Из книг многое приходилось отбросить беспощадно, но твердо помню, что с Диккенсом Ильф расстаться не хотел даже в этом путешествии. В оправдание он говорил: «Нельзя! Диккенс прав: души кучеров еще не исследованы, и это дело нужно довести до конца». И едва ли будет преувеличением сказать, что автора «Пикквикского клуба» Ильф полюбил навсегда, не расставался с ним до самой смерти. Иные главы «Двенадцати стульев», по словам самого Ильфа, «срисовывались» с «Пикквикского клуба». Думаю также, что зерно сюжета заимствовано у другого любимого автора — Конан-Дойля.

Не один раз Ильф рассказывал нам в разных вариантах историю о голубом бриллианте (он делал ударение на и: голубой бриллиант). В основе импровизации лежал известный рассказ Конан-Дойля о том, как рождественский гусь проглотил бриллиант.

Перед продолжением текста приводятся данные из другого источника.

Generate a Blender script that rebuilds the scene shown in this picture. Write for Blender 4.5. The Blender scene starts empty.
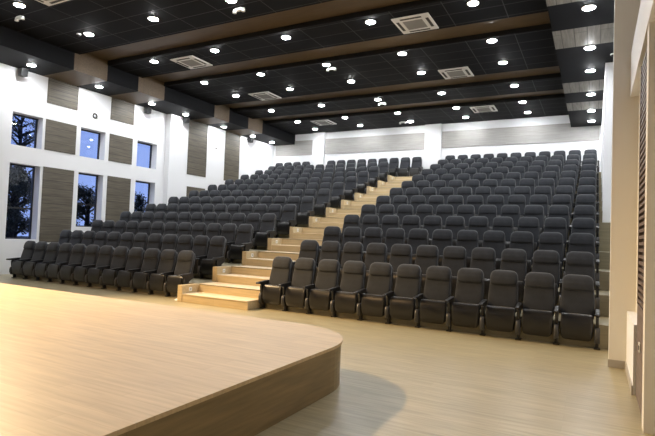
import bpy, bmesh, math, random
from mathutils import Vector, Matrix
random.seed(7)
SC = bpy.context.scene
COL = SC.collection
PI = math.pi

# ------------------------------------------------------------------ constants of the hall (metres)
P = 0.56            # seat pitch
D = 1.1186          # row depth
H = 0.3596          # rise per row
LX = -8.318         # first seat of the left block
XL, XLF = -15.85, -15.60        # left wall: near part and protruding far part
YJ = 6.60                        # where the left wall steps in
XR, XRF = 0.61, 0.40             # right wall: near part and far part
YRJ = 6.40
YB = 14.30                       # rear wall
YF = -12.5                       # wall behind the stage
ZC, ZR, ZS = 7.00, 7.14, 6.46    # main ceiling, recessed bands, side soffits
SXL, SXR = -14.25, -0.72         # inner edges of the soffits

# ------------------------------------------------------------------ materials
def mat(name, color=(.8, .8, .8), rough=.5, metal=0, spec=.5):
    m = bpy.data.materials.new(name); m.use_nodes = True
    b = m.node_tree.nodes['Principled BSDF']
    b.inputs['Base Color'].default_value = (*color, 1)
    b.inputs['Roughness'].default_value = rough
    b.inputs['Metallic'].default_value = metal
    b.inputs['Specular IOR Level'].default_value = spec
    return m
def nd(m, t, **kw):
    n = m.node_tree.nodes.new(t)
    for k, v in kw.items(): setattr(n, k, v)
    return n
def lk(m, a, b): m.node_tree.links.new(a, b)
def ramp(m, fac, stops):
    r = nd(m, 'ShaderNodeValToRGB')
    e = r.color_ramp.elements
    while len(e) < len(stops): e.new(.5)
    for i, (p, c) in enumerate(stops): e[i].position = p; e[i].color = (*c, 1)
    lk(m, fac, r.inputs[0]); return r.outputs[0]
def coords(m, scale=(1, 1, 1), rot=(0, 0, 0), loc=(0, 0, 0)):
    t = nd(m, 'ShaderNodeTexCoord'); mp = nd(m, 'ShaderNodeMapping')
    mp.inputs['Scale'].default_value = scale; mp.inputs['Rotation'].default_value = rot; mp.inputs['Location'].default_value = loc
    lk(m, t.outputs['Object'], mp.inputs[0]); return mp.outputs[0]
def mixc(m, fac, a, b, mode='MIX'):
    n = nd(m, 'ShaderNodeMix', data_type='RGBA', blend_type=mode)
    for s, v in ((n.inputs[0], fac), (n.inputs[6], a), (n.inputs[7], b)):
        if hasattr(v, 'node'): lk(m, v, s)
        elif isinstance(v, tuple): s.default_value = (*v, 1)
        else: s.default_value = v
    return n.outputs[2]
def bump(m, h, strength=.2, dist=.01):
    n = nd(m, 'ShaderNodeBump'); n.inputs['Strength'].default_value = strength; n.inputs['Distance'].default_value = dist
    lk(m, h, n.inputs['Height']); lk(m, n.outputs[0], m.node_tree.nodes['Principled BSDF'].inputs['Normal'])

def planks(name, c1, c2, seam, rough, w=.15, l=1.22, vertical=False, grain=.35, spec=.5, along='X', seamw=.004):
    """timber boards: brick pattern for the boards, stretched noise for the grain"""
    m = mat(name, c1, rough, 0, spec); b = m.node_tree.nodes['Principled BSDF']
    if vertical: v = coords(m, rot=(PI/2, 0, 0)) if along == 'X' else coords(m, rot=(0, PI/2, PI/2))
    else: v = coords(m) if along == 'X' else coords(m, rot=(0, 0, PI/2))
    br = nd(m, 'ShaderNodeTexBrick'); br.offset = .37; br.inputs['Scale'].default_value = 1
    br.inputs['Brick Width'].default_value = l; br.inputs['Row Height'].default_value = w
    br.inputs['Mortar Size'].default_value = seamw; br.inputs['Mortar Smooth'].default_value = .1; br.inputs['Bias'].default_value = 0
    br.inputs['Color1'].default_value = (*c1, 1); br.inputs['Color2'].default_value = (*c2, 1); br.inputs['Mortar'].default_value = (*seam, 1)
    lk(m, v, br.inputs['Vector'])
    mp = nd(m, 'ShaderNodeMapping'); mp.inputs['Scale'].default_value = (1.2, 16, 16); lk(m, v, mp.inputs[0])
    no = nd(m, 'ShaderNodeTexNoise'); no.inputs['Scale'].default_value = 1.6; no.inputs['Detail'].default_value = 5; lk(m, mp.outputs[0], no.inputs['Vector'])
    g = ramp(m, no.outputs[0], [(.3, (1-grain,)*3), (.7, (1+grain*.25,)*3)])
    lk(m, mixc(m, 1.0, br.outputs[0], g, 'MULTIPLY'), b.inputs['Base Color'])
    bump(m, no.outputs[0], .05, .004)
    return m

M = {}
M['floor'] = planks('floor_vinyl', (.43, .37, .225), (.385, .33, .198), (.375, .32, .192), .32, .16, 1.3, grain=.26, seamw=.002)
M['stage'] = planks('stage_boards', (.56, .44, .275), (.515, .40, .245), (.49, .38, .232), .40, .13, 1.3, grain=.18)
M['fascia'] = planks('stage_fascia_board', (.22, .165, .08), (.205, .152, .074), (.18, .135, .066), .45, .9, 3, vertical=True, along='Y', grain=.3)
M['step'] = planks('step_laminate', (.59, .47, .285), (.555, .44, .265), (.53, .42, .25), .4, .6, 2.6, grain=.16)
M['littread'] = mat('lit_step_tread', (.66, .55, .38), .4)  # step wood made paler: light falling on the treads is in the colour
M['tier'] = planks('tier_laminate', (.33, .285, .18), (.30, .26, .165), (.27, .235, .15), .42, .4, 2.0, grain=.2)
M['white'] = mat('white_paint', (.80, .81, .83), .6, 0, .3)
no = nd(M['white'], 'ShaderNodeTexNoise'); no.inputs['Scale'].default_value = 60; bump(M['white'], no.outputs[0], .03, .002)
M['skirt'] = mat('grey_skirting', (.42, .39, .35), .5)
M['warmlit'] = mat('warm_lit_white_paint', (.78, .75, .69), .6, 0, .3)  # warm stage light on the pillar and piers, put into the paint colour
M['panel'] = planks('taupe_timber_panel', (.125, .106, .076), (.11, .093, .067), (.045, .038, .03), .55, .255, 9, vertical=True, along='Y', grain=.4, seamw=.008)
M['panelgrey'] = planks('pale_grey_panel', (.40, .39, .365), (.37, .36, .34), (.30, .29, .28), .55, .2, 9, vertical=True, grain=.16)
M['brown'] = planks('walnut_band', (.125, .080, .036), (.112, .072, .033), (.075, .048, .022), .5, 1.3, 2.4, grain=.25)
M['ash'] = planks('ash_soffit_band', (.34, .315, .275), (.30, .28, .245), (.11, .1, .09), .55, .27, 4, along='Y', grain=.35, seamw=.008)
M['slat'] = mat('dark_slat', (.15, .108, .085), .5)
M['slatback'] = mat('slat_backing', (.05, .037, .03), .7)
M['mauve'] = planks('mauve_board', (.20, .155, .135), (.185, .14, .125), (.15, .11, .1), .5, 1.2, 3, vertical=True, along='Y', grain=.25)
M['metalwhite'] = mat('white_enamel', (.93, .92, .90), .4)
M['grille'] = mat('grey_grille', (.33, .32, .31), .5)
M['slot'] = mat('dark_slot', (.05, .045, .04), .6)
M['black'] = mat('black_plastic', (.012, .012, .013), .42)
M['blackmetal'] = mat('black_aluminium', (.01, .01, .012), .35)
M['greyplastic'] = mat('charcoal_plastic', (.05, .05, .053), .42)
M['pan'] = mat('seat_underside', (.016, .015, .0145), .3)
M['whiteplastic'] = mat('white_plastic', (.8, .8, .78), .35)
M['paper'] = mat('paper', (.85, .84, .8), .7)
M['bark'] = mat('bark', (.02, .017, .015), .9)
M['leaf'] = mat('leaf', (.018, .026, .014), .7)
M['ground'] = mat('outside_ground', (.05, .055, .04), .95)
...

Жадно листались иллюстрированные журналы, до дыр зачитывались Бенуа и Жироду. Но главное состояло в том, что Ильф, показывал пример очень серьезного отношения к таким писателям и поэтам, как Франсуа Вийон, Рабле, Стерн, наш превосходный стилист Лесков. Обновлялось отношение к хрестоматийным именам, и наряду с этим пристальное внимание к современникам — к Маяковскому, Асееву, Пастернаку, которых мы слушали в отличном чтении Багрицкого — приучало к правильному пониманию новых поэтов. Нередко после чтения своих стихов мы засиживались при свете восходящей луны, слушая стихи «настоящих» поэтов — Маяковского, Есенина, Блока, Брюсова, Ахматовой… Незабываемо то праздничное чувство, какое испытывали мы, по-новому читая знакомые книжки, открывая незнакомые. Едва ли не сильнее всего действовало это новое чувство духовного общения, братства с поэтом, с человеком, знакомым нам только по имени. Счастье было во всем — в цвете круглой луны, выглянувшей из-за ветки, в профиле девушки, перекрытом широкополой шляпой, в ее голосе, читающем стихи, в воспоминании о своей маленькой книжной полке дома, где в углу, под одеялом, уже ждет тебя кастрюлька с еще теплой картошкой, в предчувствии нового утра и новых встреч… О благороднейший из всех инстинктов — творческий инстинкт молодости!